Este, por sua vez, compromete-se a retornar esse investimento do empreendedor-locador mediante o pagamento de um determinado número de aluguéis-parcelas, reajustáveis pelo índice de correção eleito contratualmente pelas partes, por um prazo definido à partida, geralmente de 10 ou 15 anos.

Tais contratos possuem um modelo econômico e social, assim como de distribuição de riscos, muito próprio e bastante diferente dos contratos de locação típicos, que têm por fim apenas disciplinar a cessão onerosa do uso e gozo de imóveis do locador ao locatário. Os Contratos BTS são conhecidos como “contratos de locação atípicos”, expressão amplamente adotada no mercado imobiliário brasileiro.

Embora seja tecnicamente inadequada, essa expressão serve ao propósito prático de traçar a linha divisória jurídica que separa os Contratos BTS dos contratos de locação típicos; ambos, ao fim e ao cabo, endereçam a locação de imóveis urbanos, mas por meio de estruturas jurídicas distintas em sua essência socioeconômica.
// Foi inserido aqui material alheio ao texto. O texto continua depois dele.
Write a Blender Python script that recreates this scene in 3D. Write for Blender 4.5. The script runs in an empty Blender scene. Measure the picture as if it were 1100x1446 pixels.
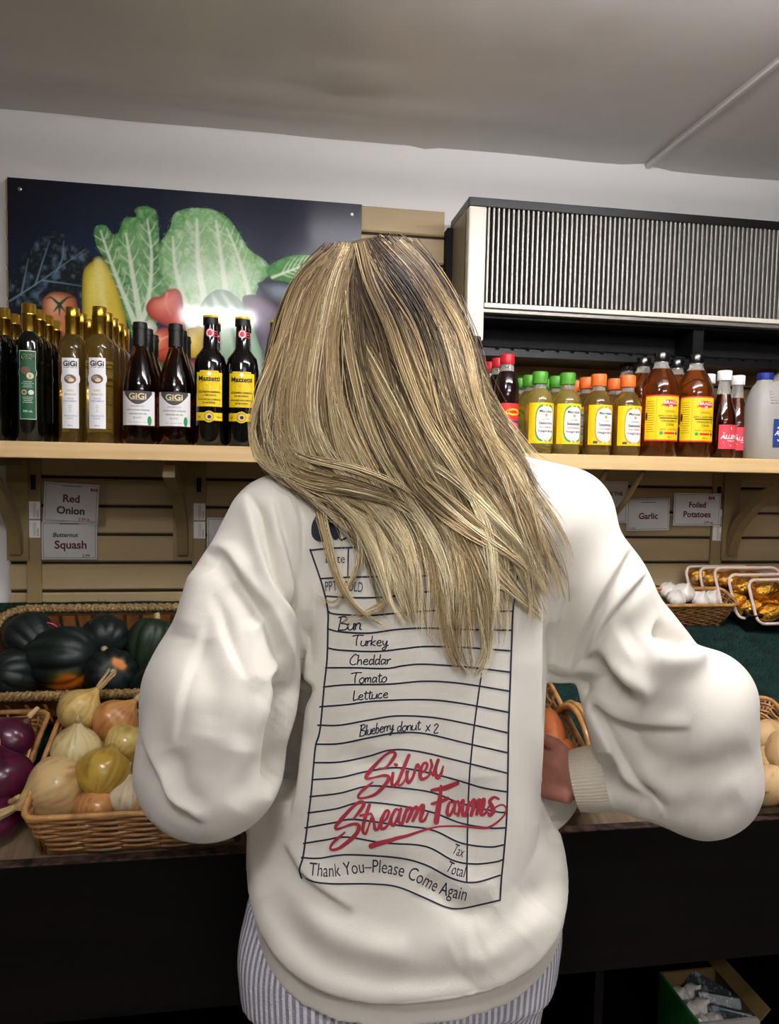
import bpy, bmesh, math, random
import numpy as np
from mathutils import Vector, Matrix
from mathutils.bvhtree import BVHTree
random.seed(7)
SC = bpy.context.scene
COL = SC.collection
PI = math.pi
# ------------------------------------------------------------------ camera
F_PX, YAW, PITCH, ROLL, CAM_H = 1030.2, .158907, -.062108, .0202706, 1.42
def cam_axes():
    f = np.array([math.sin(YAW)*math.cos(PITCH), math.cos(YAW)*math.cos(PITCH), math.sin(PITCH)])
    r = np.array([math.cos(YAW), -math.sin(YAW), 0.0]); u = np.cross(r, f)
    return r*math.cos(ROLL)+u*math.sin(ROLL), -r*math.sin(ROLL)+u*math.cos(ROLL), f
AR, AU, AF = cam_axes()
cam_d = bpy.data.cameras.new('camera'); cam = bpy.data.objects.new('camera', cam_d); COL.objects.link(cam)
cam.matrix_world = Matrix(((AR[0], AU[0], -AF[0], 0), (AR[1], AU[1], -AF[1], 0), (AR[2], AU[2], -AF[2], CAM_H), (0, 0, 0, 1)))
cam_d.sensor_fit = 'VERTICAL'; cam_d.sensor_height = 24.0; cam_d.lens = 24.0*F_PX/1446.0
cam_d.clip_start = .05; cam_d.clip_end = 50
SC.camera = cam
# ------------------------------------------------------------------ exposure, world, lamp strengths
SC.view_settings.view_transform = 'Standard'; SC.view_settings.look = 'None'
SC.view_settings.gamma = 1; SC.view_settings.use_curve_mapping = False
SC.view_settings.exposure = 1.17
W = bpy.data.worlds.new('world'); SC.world = W; W.use_nodes = True
W.node_tree.nodes['Background'].inputs[0].default_value = (.9, .92, 1, 1)
W.node_tree.nodes['Background'].inputs[1].default_value = .3
# ceiling lights of the shop, the last added out of view to brighten the wall: centre x, y, half length x, half width y, strength
LAMPS = [(-.28, -.05, .20, .08, 32.0), (.90, -.90, .60, .07, 13.0), (.25, -2.2, .60, .07, 10.0), (.72, .76, .60, .07, 21.0)]
CEIL = 2.262

# ------------------------------------------------------------------ helpers
def ray(px, py):
    return AR*(px-550)/F_PX - AU*(py-723)/F_PX + AF
def at(px, py, Y=None, z=None):
    d = ray(px, py); t = Y/d[1] if Y is not None else (z-CAM_H)/d[2]
    return Vector((d[0]*t, d[1]*t, CAM_H+d[2]*t))
def pixels(P):
    Q = P - np.array([0, 0, CAM_H]); z = Q@AF
    return 550+F_PX*(Q@AR)/z, 723-F_PX*(Q@AU)/z
def lin(c):
    if isinstance(c, str): c = [int(c[i:i+2], 16) for i in (1, 3, 5)]
    c = [x/255 for x in c]
    return tuple((x/12.92 if x <= .04045 else ((x+.055)/1.055)**2.4) for x in c)
def sm(a, b, x):
    t = np.clip((x-a)/(b-a), 0, 1); return t*t*(3-2*t)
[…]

Não obstante essas diferenças estruturais, ambas as modalidades contratuais estão sujeitas às disposições procedimentais da Lei de Locações. No caso específico dos Contratos BTS, essa sujeição decorre do teor da parte final do caput do art. 54-A, que estabelece que, para tais contratos, prevalecerão “as disposições procedimentais previstas” na Lei de Locações.

Assim, embora o art. 54-A tenha tido como objetivo afastar dos Contratos BTS a aplicação do regime de direito material das locações típicas, por incompatibilidade estrutural, a intersecção desses contratos com os de locação típicos persiste na submissão comum às disposições procedimentais da Lei de Locações.

Em razão dessa intersecção, que por vezes gera incompreensão sobre as diferenças de fundamentos socioeconômicos entre os Contratos BTS e os contratos de locação típicos, certos conceitos mais próprios dos contratos típicos acabam circulando em discussões (judiciais ou arbitrais) sobre Contratos BTS. 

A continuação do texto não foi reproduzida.